# PROBLEM REQUIREMENTS
Could you repeat, exactly as they stand, the lines between the one with "Reconstruct this image" and the one with "scene.camera = cam", inclusive, minus the pictures?

# PROVIDED ENTRIES
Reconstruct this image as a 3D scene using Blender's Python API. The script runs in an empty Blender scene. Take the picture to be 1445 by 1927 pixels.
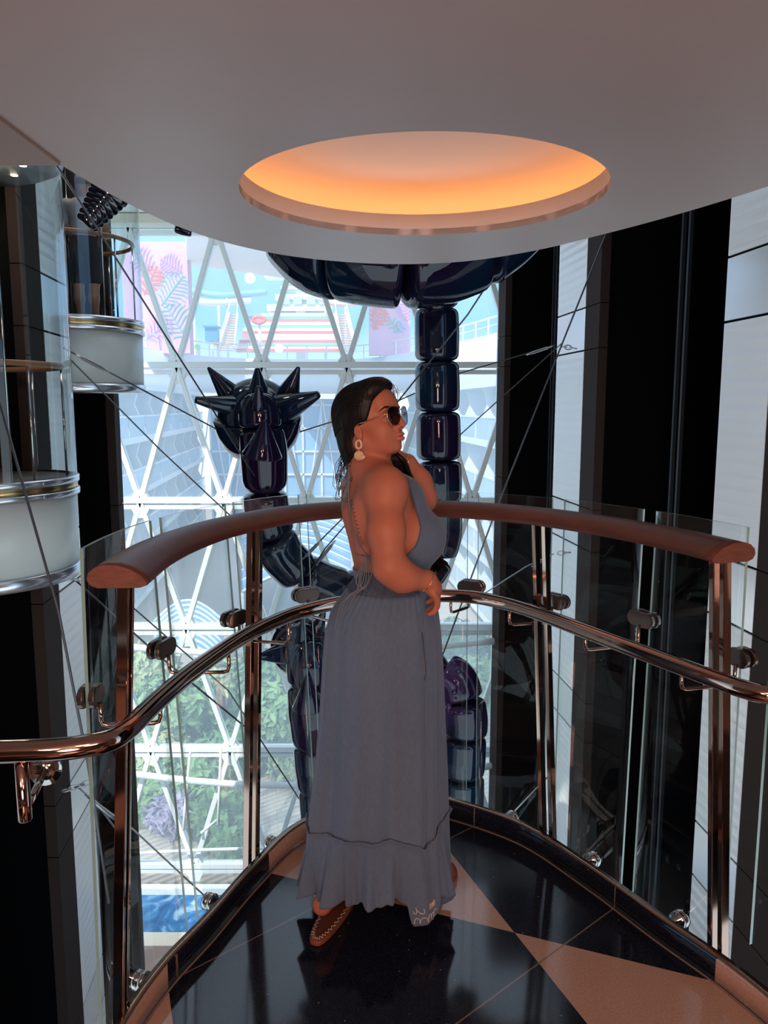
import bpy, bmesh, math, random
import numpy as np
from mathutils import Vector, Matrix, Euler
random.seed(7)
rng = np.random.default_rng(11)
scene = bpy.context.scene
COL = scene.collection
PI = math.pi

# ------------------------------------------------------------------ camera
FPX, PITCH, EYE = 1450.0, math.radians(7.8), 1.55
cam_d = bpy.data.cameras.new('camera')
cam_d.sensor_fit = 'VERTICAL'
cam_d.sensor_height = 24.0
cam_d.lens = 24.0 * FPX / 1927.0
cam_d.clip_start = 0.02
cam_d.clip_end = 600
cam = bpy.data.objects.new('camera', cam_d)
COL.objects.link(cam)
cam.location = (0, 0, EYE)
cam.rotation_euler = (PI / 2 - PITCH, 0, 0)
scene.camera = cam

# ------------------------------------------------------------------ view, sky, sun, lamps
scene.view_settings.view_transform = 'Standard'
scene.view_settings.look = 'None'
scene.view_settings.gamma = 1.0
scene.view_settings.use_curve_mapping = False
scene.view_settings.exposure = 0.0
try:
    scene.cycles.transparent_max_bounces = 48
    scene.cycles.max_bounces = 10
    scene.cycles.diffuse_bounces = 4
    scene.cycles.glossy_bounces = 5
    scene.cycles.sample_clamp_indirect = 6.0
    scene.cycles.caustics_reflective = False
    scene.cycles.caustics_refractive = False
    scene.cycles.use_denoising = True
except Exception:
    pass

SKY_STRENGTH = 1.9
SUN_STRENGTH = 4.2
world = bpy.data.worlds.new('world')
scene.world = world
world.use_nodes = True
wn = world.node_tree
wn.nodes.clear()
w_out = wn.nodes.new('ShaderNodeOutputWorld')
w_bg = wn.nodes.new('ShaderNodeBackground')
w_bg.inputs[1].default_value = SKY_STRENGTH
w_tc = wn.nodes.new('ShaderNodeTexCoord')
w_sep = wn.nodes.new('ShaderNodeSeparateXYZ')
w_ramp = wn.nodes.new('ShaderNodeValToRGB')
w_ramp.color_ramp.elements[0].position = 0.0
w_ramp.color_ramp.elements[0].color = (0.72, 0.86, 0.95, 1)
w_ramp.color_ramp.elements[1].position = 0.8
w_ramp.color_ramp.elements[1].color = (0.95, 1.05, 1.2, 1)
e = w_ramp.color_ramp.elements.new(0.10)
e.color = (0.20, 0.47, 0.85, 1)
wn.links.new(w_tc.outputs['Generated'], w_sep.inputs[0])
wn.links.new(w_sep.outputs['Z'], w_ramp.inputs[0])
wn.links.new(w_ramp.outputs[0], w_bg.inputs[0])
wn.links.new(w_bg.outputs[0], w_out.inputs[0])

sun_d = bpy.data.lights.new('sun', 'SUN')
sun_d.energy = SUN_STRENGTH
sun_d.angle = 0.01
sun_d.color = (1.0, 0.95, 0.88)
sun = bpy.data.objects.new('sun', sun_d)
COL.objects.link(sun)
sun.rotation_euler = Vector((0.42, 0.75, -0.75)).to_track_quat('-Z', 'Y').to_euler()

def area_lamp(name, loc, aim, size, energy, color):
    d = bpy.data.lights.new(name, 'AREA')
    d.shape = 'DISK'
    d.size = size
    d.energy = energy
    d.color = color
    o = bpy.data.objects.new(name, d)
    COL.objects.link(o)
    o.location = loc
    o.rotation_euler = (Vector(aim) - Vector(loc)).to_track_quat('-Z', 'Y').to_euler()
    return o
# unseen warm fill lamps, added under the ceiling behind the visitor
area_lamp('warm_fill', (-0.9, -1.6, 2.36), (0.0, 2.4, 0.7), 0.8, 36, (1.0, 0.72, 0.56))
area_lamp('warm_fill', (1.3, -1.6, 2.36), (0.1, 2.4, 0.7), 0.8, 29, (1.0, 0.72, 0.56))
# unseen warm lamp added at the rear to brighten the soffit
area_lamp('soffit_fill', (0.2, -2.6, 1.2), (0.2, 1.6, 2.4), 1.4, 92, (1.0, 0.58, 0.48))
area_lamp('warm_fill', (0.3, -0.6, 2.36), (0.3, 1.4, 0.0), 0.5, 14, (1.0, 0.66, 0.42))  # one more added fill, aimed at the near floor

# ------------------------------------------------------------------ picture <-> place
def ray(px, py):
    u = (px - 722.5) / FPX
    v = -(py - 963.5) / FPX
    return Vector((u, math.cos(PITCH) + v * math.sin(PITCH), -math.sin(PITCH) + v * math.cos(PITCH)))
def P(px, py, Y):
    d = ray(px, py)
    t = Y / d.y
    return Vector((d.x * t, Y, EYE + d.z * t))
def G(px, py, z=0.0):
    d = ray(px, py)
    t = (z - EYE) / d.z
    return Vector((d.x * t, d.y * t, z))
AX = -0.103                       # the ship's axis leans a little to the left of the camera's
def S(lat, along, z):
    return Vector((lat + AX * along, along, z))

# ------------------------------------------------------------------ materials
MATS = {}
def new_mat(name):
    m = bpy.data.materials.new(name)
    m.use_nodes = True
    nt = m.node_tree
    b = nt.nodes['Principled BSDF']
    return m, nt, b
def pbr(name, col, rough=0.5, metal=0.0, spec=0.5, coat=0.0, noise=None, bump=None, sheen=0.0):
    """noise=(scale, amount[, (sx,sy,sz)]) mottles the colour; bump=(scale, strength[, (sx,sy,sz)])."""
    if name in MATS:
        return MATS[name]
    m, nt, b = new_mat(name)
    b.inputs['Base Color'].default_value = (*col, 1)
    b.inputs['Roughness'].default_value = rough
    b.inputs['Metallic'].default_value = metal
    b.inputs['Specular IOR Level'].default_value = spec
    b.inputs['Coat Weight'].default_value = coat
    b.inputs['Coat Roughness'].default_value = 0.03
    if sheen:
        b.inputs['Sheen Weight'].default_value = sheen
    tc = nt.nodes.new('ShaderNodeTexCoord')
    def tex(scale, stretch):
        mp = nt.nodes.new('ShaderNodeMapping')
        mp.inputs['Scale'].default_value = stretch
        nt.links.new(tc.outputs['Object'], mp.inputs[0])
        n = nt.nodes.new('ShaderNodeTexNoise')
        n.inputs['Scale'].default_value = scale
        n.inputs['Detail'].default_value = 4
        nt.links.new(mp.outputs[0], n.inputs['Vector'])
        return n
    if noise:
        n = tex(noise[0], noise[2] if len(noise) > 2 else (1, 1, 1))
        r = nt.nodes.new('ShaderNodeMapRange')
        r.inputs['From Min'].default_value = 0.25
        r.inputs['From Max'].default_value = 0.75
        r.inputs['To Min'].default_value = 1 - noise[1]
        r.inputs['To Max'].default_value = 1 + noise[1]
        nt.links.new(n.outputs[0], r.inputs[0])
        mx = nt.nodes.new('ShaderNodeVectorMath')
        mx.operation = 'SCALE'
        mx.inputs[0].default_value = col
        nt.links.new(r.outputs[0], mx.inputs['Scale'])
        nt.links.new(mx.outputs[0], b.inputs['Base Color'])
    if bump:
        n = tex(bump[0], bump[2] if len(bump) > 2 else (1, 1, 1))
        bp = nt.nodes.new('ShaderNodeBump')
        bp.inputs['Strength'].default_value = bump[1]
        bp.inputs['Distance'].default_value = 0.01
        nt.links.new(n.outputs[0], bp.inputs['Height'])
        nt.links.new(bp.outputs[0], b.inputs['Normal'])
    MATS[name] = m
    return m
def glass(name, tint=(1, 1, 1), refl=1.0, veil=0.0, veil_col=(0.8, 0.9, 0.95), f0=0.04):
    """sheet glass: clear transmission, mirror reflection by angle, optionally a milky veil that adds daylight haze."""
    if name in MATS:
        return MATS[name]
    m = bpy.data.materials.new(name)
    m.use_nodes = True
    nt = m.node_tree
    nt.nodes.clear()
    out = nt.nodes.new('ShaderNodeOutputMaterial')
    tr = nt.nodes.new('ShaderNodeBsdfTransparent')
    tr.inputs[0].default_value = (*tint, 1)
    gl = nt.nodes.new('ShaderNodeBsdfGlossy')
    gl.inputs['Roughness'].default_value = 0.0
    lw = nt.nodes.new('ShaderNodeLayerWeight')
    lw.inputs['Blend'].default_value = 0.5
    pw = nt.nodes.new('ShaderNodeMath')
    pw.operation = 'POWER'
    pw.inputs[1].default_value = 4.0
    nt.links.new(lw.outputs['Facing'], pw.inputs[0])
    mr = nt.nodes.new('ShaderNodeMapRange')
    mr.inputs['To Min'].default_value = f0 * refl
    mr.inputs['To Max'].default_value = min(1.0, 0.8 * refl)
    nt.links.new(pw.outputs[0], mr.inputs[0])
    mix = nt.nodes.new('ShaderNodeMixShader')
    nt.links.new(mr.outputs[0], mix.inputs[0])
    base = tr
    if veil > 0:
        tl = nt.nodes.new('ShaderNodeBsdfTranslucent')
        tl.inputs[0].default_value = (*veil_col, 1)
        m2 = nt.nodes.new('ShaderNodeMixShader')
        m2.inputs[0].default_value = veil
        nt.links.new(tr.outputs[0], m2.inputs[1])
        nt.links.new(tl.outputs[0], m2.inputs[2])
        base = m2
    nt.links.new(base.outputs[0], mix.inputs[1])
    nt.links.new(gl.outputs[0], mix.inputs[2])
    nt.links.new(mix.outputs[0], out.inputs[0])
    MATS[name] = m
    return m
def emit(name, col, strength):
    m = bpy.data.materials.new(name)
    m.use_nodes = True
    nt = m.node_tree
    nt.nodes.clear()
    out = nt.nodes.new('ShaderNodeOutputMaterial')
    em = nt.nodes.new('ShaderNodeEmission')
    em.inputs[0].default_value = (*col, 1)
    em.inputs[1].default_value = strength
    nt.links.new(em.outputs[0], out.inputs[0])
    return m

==

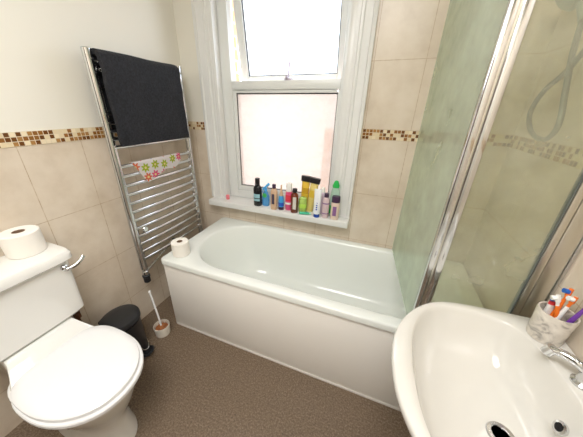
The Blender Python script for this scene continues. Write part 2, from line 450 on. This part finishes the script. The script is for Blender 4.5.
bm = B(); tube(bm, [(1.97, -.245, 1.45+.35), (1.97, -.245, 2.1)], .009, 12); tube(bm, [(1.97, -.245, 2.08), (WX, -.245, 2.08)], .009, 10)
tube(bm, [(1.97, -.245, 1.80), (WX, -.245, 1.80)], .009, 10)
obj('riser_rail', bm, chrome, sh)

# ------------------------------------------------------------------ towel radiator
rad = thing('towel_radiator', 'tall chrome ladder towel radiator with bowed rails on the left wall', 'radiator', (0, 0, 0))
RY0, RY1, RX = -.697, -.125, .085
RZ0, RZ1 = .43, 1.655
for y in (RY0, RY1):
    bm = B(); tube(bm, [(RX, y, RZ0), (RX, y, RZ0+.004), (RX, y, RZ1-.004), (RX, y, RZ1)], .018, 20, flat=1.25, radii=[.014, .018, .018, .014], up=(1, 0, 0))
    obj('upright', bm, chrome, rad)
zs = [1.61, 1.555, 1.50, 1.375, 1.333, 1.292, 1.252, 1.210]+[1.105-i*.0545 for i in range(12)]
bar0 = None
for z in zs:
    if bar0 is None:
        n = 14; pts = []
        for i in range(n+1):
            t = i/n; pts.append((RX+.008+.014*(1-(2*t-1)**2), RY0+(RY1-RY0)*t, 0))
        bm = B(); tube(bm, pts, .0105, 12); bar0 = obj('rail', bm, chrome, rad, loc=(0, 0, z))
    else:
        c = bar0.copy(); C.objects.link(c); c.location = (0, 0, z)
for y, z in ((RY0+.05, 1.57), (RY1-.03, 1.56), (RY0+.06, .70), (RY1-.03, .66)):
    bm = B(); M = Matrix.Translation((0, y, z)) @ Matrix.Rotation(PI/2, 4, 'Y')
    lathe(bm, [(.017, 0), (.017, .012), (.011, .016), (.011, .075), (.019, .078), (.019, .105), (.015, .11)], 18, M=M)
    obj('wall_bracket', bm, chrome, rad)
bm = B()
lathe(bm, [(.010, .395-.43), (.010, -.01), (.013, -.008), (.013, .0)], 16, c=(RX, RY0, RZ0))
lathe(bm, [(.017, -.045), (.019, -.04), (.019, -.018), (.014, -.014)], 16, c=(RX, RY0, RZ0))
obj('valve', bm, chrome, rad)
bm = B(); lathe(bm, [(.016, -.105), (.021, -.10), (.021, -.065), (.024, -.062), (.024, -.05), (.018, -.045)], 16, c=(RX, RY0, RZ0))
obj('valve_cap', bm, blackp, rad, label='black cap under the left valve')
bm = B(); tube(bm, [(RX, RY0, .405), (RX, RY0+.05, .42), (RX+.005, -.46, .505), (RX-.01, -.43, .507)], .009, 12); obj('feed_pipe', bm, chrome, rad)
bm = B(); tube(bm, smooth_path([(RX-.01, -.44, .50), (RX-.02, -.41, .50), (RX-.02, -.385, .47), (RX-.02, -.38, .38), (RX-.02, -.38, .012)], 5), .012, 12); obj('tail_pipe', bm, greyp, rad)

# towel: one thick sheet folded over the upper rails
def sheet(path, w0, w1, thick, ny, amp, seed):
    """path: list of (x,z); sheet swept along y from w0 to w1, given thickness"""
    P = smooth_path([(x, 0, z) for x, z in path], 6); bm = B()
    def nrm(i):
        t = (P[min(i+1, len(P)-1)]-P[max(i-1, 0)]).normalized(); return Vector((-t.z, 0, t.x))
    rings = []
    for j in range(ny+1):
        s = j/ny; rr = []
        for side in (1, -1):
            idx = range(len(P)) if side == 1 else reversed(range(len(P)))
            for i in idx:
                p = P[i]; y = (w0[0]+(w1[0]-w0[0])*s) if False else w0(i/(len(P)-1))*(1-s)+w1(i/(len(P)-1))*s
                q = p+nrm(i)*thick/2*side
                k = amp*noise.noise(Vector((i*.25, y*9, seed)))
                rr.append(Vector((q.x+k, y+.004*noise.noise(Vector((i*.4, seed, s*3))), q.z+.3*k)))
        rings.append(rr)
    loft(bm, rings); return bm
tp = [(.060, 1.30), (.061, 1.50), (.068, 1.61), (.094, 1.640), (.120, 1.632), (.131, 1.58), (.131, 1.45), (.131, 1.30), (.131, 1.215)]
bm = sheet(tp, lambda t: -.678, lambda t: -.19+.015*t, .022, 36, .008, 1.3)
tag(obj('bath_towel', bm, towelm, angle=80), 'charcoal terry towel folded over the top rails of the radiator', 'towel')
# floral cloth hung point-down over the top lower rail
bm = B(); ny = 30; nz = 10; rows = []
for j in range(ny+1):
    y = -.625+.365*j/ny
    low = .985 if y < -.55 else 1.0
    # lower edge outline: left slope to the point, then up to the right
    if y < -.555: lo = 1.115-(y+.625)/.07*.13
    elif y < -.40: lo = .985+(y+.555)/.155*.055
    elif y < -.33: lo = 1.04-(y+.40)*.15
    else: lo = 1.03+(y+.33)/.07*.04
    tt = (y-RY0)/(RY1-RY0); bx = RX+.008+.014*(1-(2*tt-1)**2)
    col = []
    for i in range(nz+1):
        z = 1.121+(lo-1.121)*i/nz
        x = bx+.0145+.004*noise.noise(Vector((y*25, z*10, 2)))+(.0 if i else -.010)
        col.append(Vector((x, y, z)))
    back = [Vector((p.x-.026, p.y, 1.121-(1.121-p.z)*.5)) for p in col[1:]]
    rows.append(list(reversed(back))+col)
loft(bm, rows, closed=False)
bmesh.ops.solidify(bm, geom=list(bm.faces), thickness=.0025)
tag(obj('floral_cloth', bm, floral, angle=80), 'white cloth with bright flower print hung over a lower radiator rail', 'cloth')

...

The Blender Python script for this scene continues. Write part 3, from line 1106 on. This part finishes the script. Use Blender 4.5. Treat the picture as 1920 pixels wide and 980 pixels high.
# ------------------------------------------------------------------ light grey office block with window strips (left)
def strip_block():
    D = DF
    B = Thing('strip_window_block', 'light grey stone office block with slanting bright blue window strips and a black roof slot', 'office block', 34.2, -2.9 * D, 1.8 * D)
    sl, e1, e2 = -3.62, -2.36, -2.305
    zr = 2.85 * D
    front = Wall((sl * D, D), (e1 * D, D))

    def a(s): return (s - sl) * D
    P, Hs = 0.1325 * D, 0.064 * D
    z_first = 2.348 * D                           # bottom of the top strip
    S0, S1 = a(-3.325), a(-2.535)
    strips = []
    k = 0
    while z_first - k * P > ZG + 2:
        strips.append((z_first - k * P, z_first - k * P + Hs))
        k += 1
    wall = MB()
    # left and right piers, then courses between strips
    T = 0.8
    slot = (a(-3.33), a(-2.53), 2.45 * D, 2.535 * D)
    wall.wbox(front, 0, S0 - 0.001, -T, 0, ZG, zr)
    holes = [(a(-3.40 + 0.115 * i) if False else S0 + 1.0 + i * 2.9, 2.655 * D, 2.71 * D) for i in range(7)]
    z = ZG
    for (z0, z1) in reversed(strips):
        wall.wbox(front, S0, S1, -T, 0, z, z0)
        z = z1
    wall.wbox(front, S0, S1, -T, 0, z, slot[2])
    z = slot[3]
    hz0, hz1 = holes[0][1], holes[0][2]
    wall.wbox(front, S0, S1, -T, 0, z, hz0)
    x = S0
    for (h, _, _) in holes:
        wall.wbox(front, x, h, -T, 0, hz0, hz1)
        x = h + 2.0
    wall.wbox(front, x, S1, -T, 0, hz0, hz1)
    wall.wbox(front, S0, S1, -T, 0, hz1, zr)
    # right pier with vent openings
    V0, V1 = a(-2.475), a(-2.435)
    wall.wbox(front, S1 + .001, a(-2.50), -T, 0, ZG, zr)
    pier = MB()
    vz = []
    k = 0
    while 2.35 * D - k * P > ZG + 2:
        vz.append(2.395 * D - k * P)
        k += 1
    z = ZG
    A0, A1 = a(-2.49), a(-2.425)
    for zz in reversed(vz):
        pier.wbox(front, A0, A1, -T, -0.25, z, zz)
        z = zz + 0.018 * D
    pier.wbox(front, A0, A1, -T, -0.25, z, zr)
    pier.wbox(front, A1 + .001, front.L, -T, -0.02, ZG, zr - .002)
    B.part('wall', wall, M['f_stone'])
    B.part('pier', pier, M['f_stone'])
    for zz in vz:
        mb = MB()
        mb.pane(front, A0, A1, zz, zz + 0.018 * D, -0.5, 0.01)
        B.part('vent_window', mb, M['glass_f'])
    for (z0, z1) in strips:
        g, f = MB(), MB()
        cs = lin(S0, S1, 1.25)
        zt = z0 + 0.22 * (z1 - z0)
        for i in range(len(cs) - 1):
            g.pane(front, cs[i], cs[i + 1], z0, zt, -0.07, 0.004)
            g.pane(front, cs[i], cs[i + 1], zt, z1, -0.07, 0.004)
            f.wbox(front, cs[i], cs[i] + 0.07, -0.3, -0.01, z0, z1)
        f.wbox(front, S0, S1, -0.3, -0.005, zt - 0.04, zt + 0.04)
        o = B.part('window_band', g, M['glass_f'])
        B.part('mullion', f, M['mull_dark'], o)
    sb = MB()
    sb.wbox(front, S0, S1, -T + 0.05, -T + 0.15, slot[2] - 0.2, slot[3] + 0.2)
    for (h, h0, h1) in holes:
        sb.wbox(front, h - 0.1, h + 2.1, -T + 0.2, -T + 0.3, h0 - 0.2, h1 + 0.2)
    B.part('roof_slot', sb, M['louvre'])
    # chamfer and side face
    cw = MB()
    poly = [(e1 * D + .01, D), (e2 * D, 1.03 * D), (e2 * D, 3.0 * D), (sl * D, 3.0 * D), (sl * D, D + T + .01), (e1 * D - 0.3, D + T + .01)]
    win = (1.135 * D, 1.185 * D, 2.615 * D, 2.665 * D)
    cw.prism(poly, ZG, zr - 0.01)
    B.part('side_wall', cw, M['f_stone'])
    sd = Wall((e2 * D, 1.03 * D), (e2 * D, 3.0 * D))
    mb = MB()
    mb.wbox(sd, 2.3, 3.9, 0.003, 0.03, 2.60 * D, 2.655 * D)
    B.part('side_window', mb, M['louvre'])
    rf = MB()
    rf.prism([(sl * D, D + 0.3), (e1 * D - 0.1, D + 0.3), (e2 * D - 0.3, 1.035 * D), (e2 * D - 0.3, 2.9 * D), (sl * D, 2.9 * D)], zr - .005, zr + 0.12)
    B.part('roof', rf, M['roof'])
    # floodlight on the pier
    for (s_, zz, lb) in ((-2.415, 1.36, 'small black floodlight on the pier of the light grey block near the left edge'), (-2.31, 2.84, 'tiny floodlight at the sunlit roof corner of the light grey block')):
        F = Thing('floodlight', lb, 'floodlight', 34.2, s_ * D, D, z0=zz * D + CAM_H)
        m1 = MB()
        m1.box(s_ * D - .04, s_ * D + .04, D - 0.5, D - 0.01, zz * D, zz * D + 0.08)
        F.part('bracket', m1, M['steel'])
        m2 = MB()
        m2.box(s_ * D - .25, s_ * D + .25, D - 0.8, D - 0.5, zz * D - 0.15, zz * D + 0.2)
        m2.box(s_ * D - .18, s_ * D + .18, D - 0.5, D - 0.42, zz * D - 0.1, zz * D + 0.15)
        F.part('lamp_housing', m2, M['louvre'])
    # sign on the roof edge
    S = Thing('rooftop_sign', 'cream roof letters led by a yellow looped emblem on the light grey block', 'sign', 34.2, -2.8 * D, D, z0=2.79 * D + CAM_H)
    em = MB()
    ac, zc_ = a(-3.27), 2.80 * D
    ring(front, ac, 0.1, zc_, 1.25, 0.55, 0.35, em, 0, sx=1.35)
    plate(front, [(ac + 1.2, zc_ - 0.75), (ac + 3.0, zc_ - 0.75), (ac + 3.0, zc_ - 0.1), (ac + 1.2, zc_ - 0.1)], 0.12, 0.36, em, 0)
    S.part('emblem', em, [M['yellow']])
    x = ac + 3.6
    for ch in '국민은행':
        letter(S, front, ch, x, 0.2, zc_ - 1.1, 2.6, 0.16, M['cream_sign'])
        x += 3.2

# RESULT
Reconstruct this image as a 3D scene using Blender's Python API. The script runs in an empty Blender scene. Take the picture to be 1445 by 1927 pixels.
import bpy, bmesh, math, random
import numpy as np
from mathutils import Vector, Matrix, Euler
random.seed(7)
rng = np.random.default_rng(11)
scene = bpy.context.scene
COL = scene.collection
PI = math.pi

# ------------------------------------------------------------------ camera
FPX, PITCH, EYE = 1450.0, math.radians(7.8), 1.55
cam_d = bpy.data.cameras.new('camera')
cam_d.sensor_fit = 'VERTICAL'
cam_d.sensor_height = 24.0
cam_d.lens = 24.0 * FPX / 1927.0
cam_d.clip_start = 0.02
cam_d.clip_end = 600
cam = bpy.data.objects.new('camera', cam_d)
COL.objects.link(cam)
cam.location = (0, 0, EYE)
cam.rotation_euler = (PI / 2 - PITCH, 0, 0)
scene.camera = cam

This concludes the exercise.